Las lenguas han marcado pauta en el conocimiento de las sociedades. Los conceptos necesitan vivir. Con el uso extendido de los cibernéticos emoticones para expresar “Te abrazo” o “Te quiero”, ¿ante qué pérdida nos enfrentaríamos si un día esto no lo pudiéramos expresar con la maravillosa sonoridad de las palabras?
Da qué pensar que en estos tiempos suprimimos sensaciones y emociones –y tratamos de convencernos que lo logramos con las ideas– utilizando “emojis” o emoticones que creemos reflejan nuestro pensamiento, sentimientos o acciones.
En su libro “Escribir sobre la oscuridad” el israelí David Grossman recuerda al escritor polaco Bruno Schulz asesinado por un comandante nazi que con su muerte enfrentaba a un rival oficial también nazi. Bruno, dice Grossman, “comparaba el lenguaje humano con la primitiva serpiente legendaria que en algún momento habían cortado en miles de trozos; las palabras que, tras haber perdido aparentemente su vitalidad original, y no son más que un simple instrumento de comunicación, a pesar de que todavía ‘siguen buscándose en la oscuridad’”.

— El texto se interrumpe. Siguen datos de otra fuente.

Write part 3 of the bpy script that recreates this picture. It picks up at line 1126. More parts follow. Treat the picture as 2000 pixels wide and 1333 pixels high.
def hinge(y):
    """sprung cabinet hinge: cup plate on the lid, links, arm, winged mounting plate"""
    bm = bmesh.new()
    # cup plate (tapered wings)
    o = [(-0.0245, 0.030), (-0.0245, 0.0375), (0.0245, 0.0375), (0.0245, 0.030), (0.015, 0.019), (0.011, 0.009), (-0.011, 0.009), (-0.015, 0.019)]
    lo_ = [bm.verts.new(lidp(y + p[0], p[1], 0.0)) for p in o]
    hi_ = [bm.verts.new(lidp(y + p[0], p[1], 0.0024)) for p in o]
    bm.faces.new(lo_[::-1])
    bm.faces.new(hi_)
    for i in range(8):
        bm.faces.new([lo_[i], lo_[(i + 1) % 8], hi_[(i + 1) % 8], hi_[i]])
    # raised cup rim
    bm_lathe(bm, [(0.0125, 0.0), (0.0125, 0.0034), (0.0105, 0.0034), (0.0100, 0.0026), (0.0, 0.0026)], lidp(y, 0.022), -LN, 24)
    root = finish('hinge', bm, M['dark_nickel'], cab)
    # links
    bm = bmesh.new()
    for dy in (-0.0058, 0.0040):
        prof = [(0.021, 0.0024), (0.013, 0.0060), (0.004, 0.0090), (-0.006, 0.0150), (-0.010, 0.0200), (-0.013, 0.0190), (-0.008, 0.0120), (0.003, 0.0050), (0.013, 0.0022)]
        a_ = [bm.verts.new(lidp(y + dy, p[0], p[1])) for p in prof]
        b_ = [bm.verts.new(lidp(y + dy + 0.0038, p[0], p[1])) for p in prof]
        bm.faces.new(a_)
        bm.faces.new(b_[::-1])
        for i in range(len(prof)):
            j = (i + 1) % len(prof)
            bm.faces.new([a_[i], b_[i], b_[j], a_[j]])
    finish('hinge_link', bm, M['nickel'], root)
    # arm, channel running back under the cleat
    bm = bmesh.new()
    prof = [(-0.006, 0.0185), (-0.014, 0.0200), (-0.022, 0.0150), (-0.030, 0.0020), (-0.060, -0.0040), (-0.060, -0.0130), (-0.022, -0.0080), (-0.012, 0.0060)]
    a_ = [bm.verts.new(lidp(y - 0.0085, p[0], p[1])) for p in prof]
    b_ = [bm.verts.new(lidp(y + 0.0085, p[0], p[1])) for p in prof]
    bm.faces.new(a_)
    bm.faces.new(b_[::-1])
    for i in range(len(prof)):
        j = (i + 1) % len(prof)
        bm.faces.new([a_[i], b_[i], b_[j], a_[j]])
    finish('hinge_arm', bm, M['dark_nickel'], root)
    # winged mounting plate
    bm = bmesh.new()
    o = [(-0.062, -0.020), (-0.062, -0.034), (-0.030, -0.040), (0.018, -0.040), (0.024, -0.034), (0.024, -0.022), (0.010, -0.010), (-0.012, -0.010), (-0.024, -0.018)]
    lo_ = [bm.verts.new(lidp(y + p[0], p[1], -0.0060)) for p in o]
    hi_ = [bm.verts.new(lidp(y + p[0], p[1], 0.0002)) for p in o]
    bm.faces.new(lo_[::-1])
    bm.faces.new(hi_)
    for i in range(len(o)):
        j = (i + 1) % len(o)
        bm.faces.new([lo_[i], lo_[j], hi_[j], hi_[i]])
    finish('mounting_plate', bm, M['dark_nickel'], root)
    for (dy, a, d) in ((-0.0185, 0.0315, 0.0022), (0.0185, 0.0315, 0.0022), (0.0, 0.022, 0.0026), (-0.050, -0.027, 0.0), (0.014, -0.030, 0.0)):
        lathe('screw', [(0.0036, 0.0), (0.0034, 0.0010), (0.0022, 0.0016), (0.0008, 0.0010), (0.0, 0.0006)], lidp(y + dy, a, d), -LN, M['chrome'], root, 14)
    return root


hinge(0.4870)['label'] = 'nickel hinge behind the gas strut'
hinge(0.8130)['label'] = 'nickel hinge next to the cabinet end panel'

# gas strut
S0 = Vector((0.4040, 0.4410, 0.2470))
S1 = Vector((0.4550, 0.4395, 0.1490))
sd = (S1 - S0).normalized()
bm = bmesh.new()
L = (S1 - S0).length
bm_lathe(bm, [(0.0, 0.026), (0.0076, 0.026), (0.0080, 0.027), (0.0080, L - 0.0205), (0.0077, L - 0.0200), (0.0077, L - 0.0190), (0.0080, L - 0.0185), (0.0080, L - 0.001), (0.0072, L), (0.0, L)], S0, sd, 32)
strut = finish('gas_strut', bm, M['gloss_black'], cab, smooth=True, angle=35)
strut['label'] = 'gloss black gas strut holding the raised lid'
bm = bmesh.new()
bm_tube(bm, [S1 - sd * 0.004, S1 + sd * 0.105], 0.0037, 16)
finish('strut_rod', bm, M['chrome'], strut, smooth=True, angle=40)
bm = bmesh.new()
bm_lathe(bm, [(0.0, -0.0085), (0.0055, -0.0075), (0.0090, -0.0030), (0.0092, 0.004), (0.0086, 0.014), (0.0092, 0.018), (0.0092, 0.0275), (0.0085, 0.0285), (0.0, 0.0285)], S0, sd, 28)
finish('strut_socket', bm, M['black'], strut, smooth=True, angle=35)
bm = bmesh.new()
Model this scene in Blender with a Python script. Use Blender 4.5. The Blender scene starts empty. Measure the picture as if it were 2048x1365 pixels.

Conectar una palabra con otra, entre ellas que se buscan en la oscuridad, propicia la difusión del pensamiento, la conexión entre los sentimientos de uno y otro, y manifiesta a las personas y a su tribu, a su grupo en su sociedad.
El mismo Grossman presenta en ese libro “Escribir en la oscuridad” que existe una tradición judía según la cual cada uno tiene un huesito al que llaman “luz”. El término hebreo remite a dos acepciones. Una, es una avellana, y la otra sirve para designar la primera vértebra cervical.
Pues bien, en esa segunda acepción, ese huesito, esa luz, se sitúa en el extremo superior de la columna vertebral, y dice Grossman que contiene la esencia del alma. El alma individual.
Preguntando entre sus allegados, el autor israelí obtuvo de ellos sus propios significados de ese huesito, de esa luz. Para los escritores, significaba creatividad. Impulso de producir, pasión de crear. Los religiosos la encontraban en la chispa divina que ven en su interior. Para un amigo fue el ser padre y para una amiga significaba la añoranza de las cosas y las personas a las cuales extrañaba.
Hay quienes encuentran su propia luz en la palabra. Seguramente, como le ocurría al propio David Grossman. La palabra para darse, para exponerse libremente, para cantarle al viento y para vivir la existencia en libertad. Esas vestiduras invisibles que arropan el espíritu y que cobijan nuestros pensamientos y nuestros sentimientos.
La palabra, la fascinación por la palabra. El “huesito” luz, dice Grossman, nunca perecerá. Es la luz que hemos heredado y que tras nosotros dejaremos al pasar del tiempo.
Aquí, con el poeta Luis Rosales, citado por Álex Grijelmo en La seducción de las palabras: “La palabra que decimos viene de lejos, y no tiene definición, tiene argumento. Cuando dices ‘nunca’, cuando dices ‘bueno’, estás contando tu historia, sin saberlo”.